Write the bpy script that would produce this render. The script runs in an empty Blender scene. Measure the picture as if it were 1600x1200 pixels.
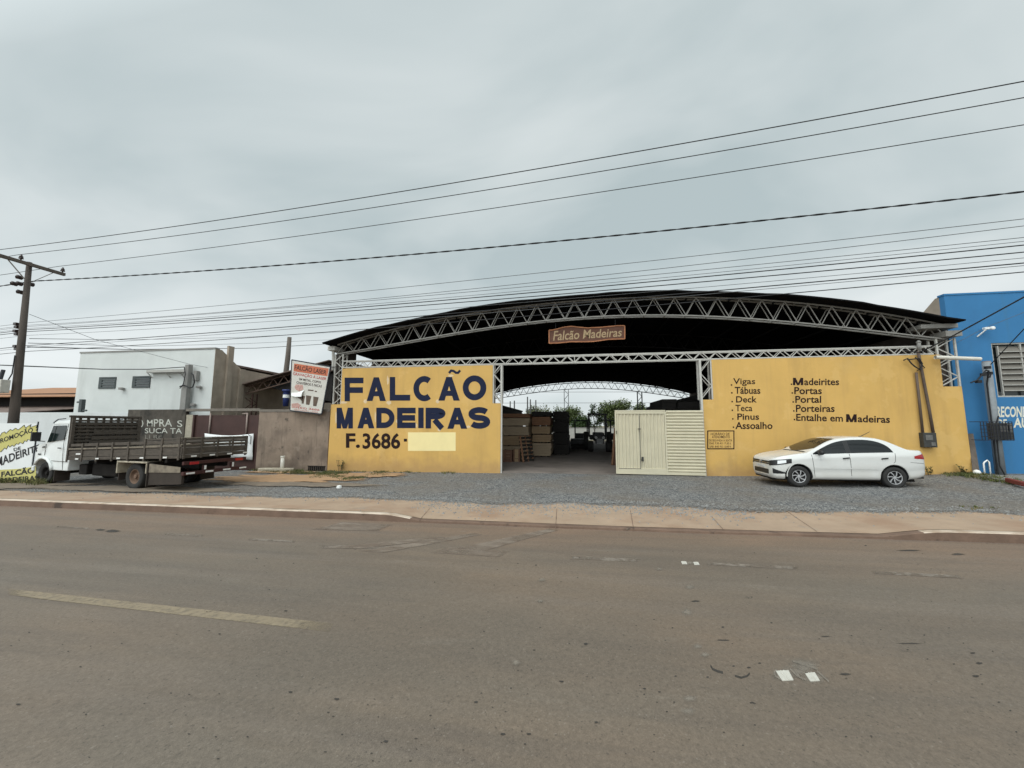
import bpy, bmesh, math, random
import numpy as np
from mathutils import Vector, Matrix
from mathutils.bvhtree import BVHTree
random.seed(7)
R = math.radians
SC = bpy.context.scene
COL = SC.collection

# ------------------------------------------------------------------ camera
PITCH, ROLL, YAW, FPX, CH = R(6.08), R(0.165), R(-9.27), 601.0, 1.87
_f = np.array([math.sin(YAW)*math.cos(PITCH), math.cos(YAW)*math.cos(PITCH), math.sin(PITCH)])
_r0 = np.array([math.cos(YAW), -math.sin(YAW), 0.0]); _u0 = np.cross(_r0, _f)
_rt = math.cos(ROLL)*_r0 + math.sin(ROLL)*_u0
_up = -math.sin(ROLL)*_r0 + math.cos(ROLL)*_u0
_C = np.array([0, 0, CH])
def ray(x, y): return _f + _rt*(x-800)/FPX + _up*(600-y)/FPX
def at(x, y, Y):                      # photo pixel -> point of the vertical plane Y
    d = ray(x, y); p = _C + d*(Y/d[1]); return Vector(p)
def at_x(x, y, X):
    d = ray(x, y); p = _C + d*(X/d[0]); return Vector(p)
def at_z(x, y, z):
    d = ray(x, y); p = _C + d*((z-CH)/d[2]); return Vector(p)
def at_plane(x, y, p0, n):
    d = Vector(ray(x, y)); c = Vector(_C); s = (p0-c).dot(n)/d.dot(n); return c + d*s
cd = bpy.data.cameras.new("camera"); cam = bpy.data.objects.new("camera", cd); COL.objects.link(cam)
cd.sensor_fit = 'HORIZONTAL'; cd.sensor_width = 36; cd.lens = 36*FPX/1600
cd.clip_start = .05; cd.clip_end = 3000
M4 = Matrix.Identity(4)
for i in range(3):
    M4[i][0] = _rt[i]; M4[i][1] = _up[i]; M4[i][2] = -_f[i]; M4[i][3] = _C[i]
cam.matrix_world = M4
SC.camera = cam

# ------------------------------------------------------------------ world, sun, exposure
SUN_EL, SUN_AZ = R(58), R(205)        # azimuth clockwise from +Y: behind the camera, a little left
W = bpy.data.worlds.new("World"); SC.world = W; W.use_nodes = True
nt = W.node_tree; nt.nodes.clear()
def N(t, nt_=None, **k):
    n = (nt_ or nt).nodes.new(t)
    for a, b in k.items(): setattr(n, a, b)
    return n
L = nt.links.new
out = N('ShaderNodeOutputWorld')
sky = N('ShaderNodeTexSky'); sky.sky_type = 'NISHITA'; sky.sun_disc = False
sky.sun_elevation = SUN_EL; sky.sun_rotation = SUN_AZ
bg1 = N('ShaderNodeBackground'); bg1.inputs[1].default_value = 0.10
L(sky.outputs[0], bg1.inputs[0])
tc = N('ShaderNodeTexCoord')
sep = N('ShaderNodeSeparateXYZ'); L(tc.outputs['Generated'], sep.inputs[0])
zz = N('ShaderNodeMath', operation='MAXIMUM'); L(sep.outputs[2], zz.inputs[0]); zz.inputs[1].default_value = 0.0
za = N('ShaderNodeMath', operation='ADD'); L(zz.outputs[0], za.inputs[0]); za.inputs[1].default_value = 0.30
dx = N('ShaderNodeMath', operation='DIVIDE'); L(sep.outputs[0], dx.inputs[0]); L(za.outputs[0], dx.inputs[1])
dy = N('ShaderNodeMath', operation='DIVIDE'); L(sep.outputs[1], dy.inputs[0]); L(za.outputs[0], dy.inputs[1])
cmb = N('ShaderNodeCombineXYZ'); L(dx.outputs[0], cmb.inputs[0]); L(dy.outputs[0], cmb.inputs[1])
mp = N('ShaderNodeMapping'); L(cmb.outputs[0], mp.inputs[0]); mp.inputs['Scale'].default_value = (.75, 1.1, 1)
mp.inputs['Rotation'].default_value = (0, 0, R(-38)); mp.inputs['Location'].default_value = (3.1, 1.7, 0.4)
n1 = N('ShaderNodeTexNoise'); L(mp.outputs[0], n1.inputs['Vector'])
n1.inputs['Scale'].default_value = 1.3; n1.inputs['Detail'].default_value = 5; n1.inputs['Roughness'].default_value = .46; n1.inputs['Distortion'].default_value = .45
cr = N('ShaderNodeValToRGB'); L(n1.outputs[0], cr.inputs[0])
cr.color_ramp.elements[0].position = .34; cr.color_ramp.elements[0].color = (.49, .575, .59, 1)
cr.color_ramp.elements[1].position = .68; cr.color_ramp.elements[1].color = (.80, .85, .85, 1)
e = cr.color_ramp.elements.new(.5); e.color = (.67, .735, .74, 1)
# a brighter belt of thin cloud low over the houses
hb = N('ShaderNodeMapRange'); L(zz.outputs[0], hb.inputs[0]); hb.inputs[1].default_value = .02; hb.inputs[2].default_value = .42
hb.inputs[3].default_value = 1.0; hb.inputs[4].default_value = 0.0; hb.interpolation_type = 'SMOOTHSTEP'
n2 = N('ShaderNodeTexNoise'); L(mp.outputs[0], n2.inputs['Vector']); n2.inputs['Scale'].default_value = .8; n2.inputs['Detail'].default_value = 3
hx = N('ShaderNodeMapRange'); L(sep.outputs[0], hx.inputs[0]); hx.inputs[1].default_value = .15; hx.inputs[2].default_value = .75; hx.inputs[3].default_value = 1; hx.inputs[4].default_value = .0
hm0 = N('ShaderNodeMath', operation='MULTIPLY'); L(hb.outputs[0], hm0.inputs[0]); L(hx.outputs[0], hm0.inputs[1])
hm = N('ShaderNodeMath', operation='MULTIPLY'); L(hm0.outputs[0], hm.inputs[0]); L(n2.outputs[0], hm.inputs[1])
mixh = N('ShaderNodeMixRGB'); L(hm.outputs[0], mixh.inputs[0]); L(cr.outputs[0], mixh.inputs[1]); mixh.inputs[2].default_value = (1.0, 1.04, 1.05, 1)
# thick overcast: the part of the dome towards the hidden sun and the zenith is the brightest
vd = N('ShaderNodeVectorMath', operation='DOT_PRODUCT'); L(tc.outputs['Generated'], vd.inputs[0]); vd.inputs[1].default_value = (-.25, -.62, .75)
vm = N('ShaderNodeMapRange'); L(vd.outputs['Value'], vm.inputs[0]); vm.inputs[1].default_value = .36; vm.inputs[2].default_value = 1.0; vm.inputs[3].default_value = 1.0; vm.inputs[4].default_value = 3.0
bg2 = N('ShaderNodeBackground'); L(mixh.outputs[0], bg2.inputs[0]); L(vm.outputs[0], bg2.inputs[1])
ms = N('ShaderNodeMixShader'); ms.inputs[0].default_value = .94; L(bg1.outputs[0], ms.inputs[1]); L(bg2.outputs[0], ms.inputs[2])
L(ms.outputs[0], out.inputs[0])
ld = bpy.data.lights.new("sun", 'SUN'); ld.energy = 1.1; ld.angle = R(40); ld.color = (1, .965, .91)
lo = bpy.data.objects.new("sun", ld); COL.objects.link(lo)
sd = Vector((math.sin(SUN_AZ)*math.cos(SUN_EL), math.cos(SUN_AZ)*math.cos(SUN_EL), math.sin(SUN_EL)))
lo.rotation_euler = sd.to_track_quat('Z', 'Y').to_euler(); lo.location = (0, 0, 40)
vs = SC.view_settings
SC.display_settings.display_device = 'sRGB'
vs.view_transform = 'Standard'; vs.look = 'None'; vs.gamma = 1; vs.use_curve_mapping = False; vs.exposure = 0.0
SC.cycles.max_bounces = 6; SC.cycles.use_denoising = True

# ------------------------------------------------------------------ materials
def mat(name, col, rough=.8, var=.12, scale=2.0, bump=0.0, bscale=60.0, stain=None, metal=0.0,
        spec=.4, stretch=(1, 1, 1), stains=(), coat=0.0, splash=None, fade=None):
    """stain / stains: (colour, noise scale, threshold, softness, amount, stretch)"""
    m = bpy.data.materials.new(name); m.use_nodes = True
    t = m.node_tree; b = t.nodes['Principled BSDF']; l = t.links.new
    b.inputs['Roughness'].default_value = rough; b.inputs['Metallic'].default_value = metal
    b.inputs['Specular IOR Level'].default_value = spec
    if coat: b.inputs['Coat Weight'].default_value = coat; b.inputs['Coat Roughness'].default_value = .05
    c = N('ShaderNodeTexCoord', t)
    mpn = N('ShaderNodeMapping', t); l(c.outputs['Object'], mpn.inputs[0]); mpn.inputs['Scale'].default_value = stretch
    nz = N('ShaderNodeTexNoise', t); l(mpn.outputs[0], nz.inputs['Vector'])
    nz.inputs['Scale'].default_value = scale; nz.inputs['Detail'].default_value = 6; nz.inputs['Roughness'].default_value = .6
    mr = N('ShaderNodeMapRange', t); l(nz.outputs[0], mr.inputs[0]); mr.inputs[1].default_value = .3; mr.inputs[2].default_value = .7
    mr.inputs[3].default_value = 1-var; mr.inputs[4].default_value = 1+var
    mu = N('ShaderNodeMixRGB', t, blend_type='MULTIPLY'); mu.inputs[0].default_value = 1
    mu.inputs[1].default_value = (*col, 1); l(mr.outputs[0], mu.inputs[2])
    last = mu.outputs[0]
    sl = list(stains) + ([stain] if stain else [])
    for k, s in enumerate(sl):
        sc_, th, soft, amt = s[1], s[2], s[3], s[4]; st = s[5] if len(s) > 5 else (1, 1, 1)
        m2 = N('ShaderNodeMapping', t); l(c.outputs['Object'], m2.inputs[0]); m2.inputs['Scale'].default_value = st
        m2.inputs['Location'].default_value = (k*3.7+1.3, k*1.9, k*2.3)
        z2 = N('ShaderNodeTexNoise', t); l(m2.outputs[0], z2.inputs['Vector']); z2.inputs['Scale'].default_value = sc_
        z2.inputs['Detail'].default_value = 7; z2.inputs['Roughness'].default_value = .62
        r2 = N('ShaderNodeMapRange', t); l(z2.outputs[0], r2.inputs[0]); r2.inputs[1].default_value = th; r2.inputs[2].default_value = th+soft
        r2.inputs[3].default_value = 0; r2.inputs[4].default_value = amt
        x2 = N('ShaderNodeMixRGB', t); l(r2.outputs[0], x2.inputs[0]); l(last, x2.inputs[1]); x2.inputs[2].default_value = (*s[0], 1)
        last = x2.outputs[0]
    if splash:                                   # dust thrown up on the foot of the wall by rain
        sx = N('ShaderNodeSeparateXYZ', t); l(c.outputs['Object'], sx.inputs[0])
        zs_ = N('ShaderNodeTexNoise', t); l(c.outputs['Object'], zs_.inputs['Vector']); zs_.inputs['Scale'].default_value = 2.6; zs_.inputs['Detail'].default_value = 6
        ma = N('ShaderNodeMath', t, operation='MULTIPLY_ADD'); l(zs_.outputs[0], ma.inputs[0]); ma.inputs[1].default_value = -splash[1]*1.6; l(sx.outputs[2], ma.inputs[2])
        r3 = N('ShaderNodeMapRange', t); l(ma.outputs[0], r3.inputs[0]); r3.inputs[1].default_value = splash[3]-splash[1]*.9; r3.inputs[2].default_value = splash[3]+splash[1]*.2
        r3.inputs[3].default_value = splash[2]; r3.inputs[4].default_value = 0
        x3 = N('ShaderNodeMixRGB', t); l(r3.outputs[0], x3.inputs[0]); l(last, x3.inputs[1]); x3.inputs[2].default_value = (*splash[0], 1); last = x3.outputs[0]
    if fade:                                     # thin worn film: it breaks up towards its edges
        at_ = N('ShaderNodeAttribute', t, attribute_name='fade'); zf_ = N('ShaderNodeTexNoise', t); l(c.outputs['Object'], zf_.inputs['Vector'])
        zf_.inputs['Scale'].default_value = fade[0]; zf_.inputs['Detail'].default_value = 6; zf_.inputs['Roughness'].default_value = .7
        a1 = N('ShaderNodeMath', t, operation='MULTIPLY_ADD'); l(zf_.outputs[0], a1.inputs[0]); a1.inputs[1].default_value = fade[1]; l(at_.outputs['Fac'], a1.inputs[2])
        r4 = N('ShaderNodeMapRange', t); l(a1.outputs[0], r4.inputs[0]); r4.inputs[1].default_value = fade[2]; r4.inputs[2].default_value = fade[3]; r4.inputs[4].default_value = fade[4]
        l(r4.outputs[0], b.inputs['Alpha'])
    l(last, b.inputs['Base Color'])
    if bump:
        z3 = N('ShaderNodeTexNoise', t); l(c.outputs['Object'], z3.inputs['Vector']); z3.inputs['Scale'].default_value = bscale
        z3.inputs['Detail'].default_value = 5
        bn = N('ShaderNodeBump', t); bn.inputs['Strength'].default_value = bump; bn.inputs['Distance'].default_value = .02
        l(z3.outputs[0], bn.inputs['Height']); l(bn.outputs[0], b.inputs['Normal'])
    return m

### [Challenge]
Repeat the lines of the listing above verbatim, beginning at its first line and ending at the line containing "COL = SC.collection", which is included. Omit pictures.

### [Output below]
Write the bpy script that would produce this render. The script runs in an empty Blender scene. Measure the picture as if it were 1600x1200 pixels.
import bpy, bmesh, math, random
import numpy as np
from mathutils import Vector, Matrix
from mathutils.bvhtree import BVHTree
random.seed(7)
R = math.radians
SC = bpy.context.scene
COL = SC.collection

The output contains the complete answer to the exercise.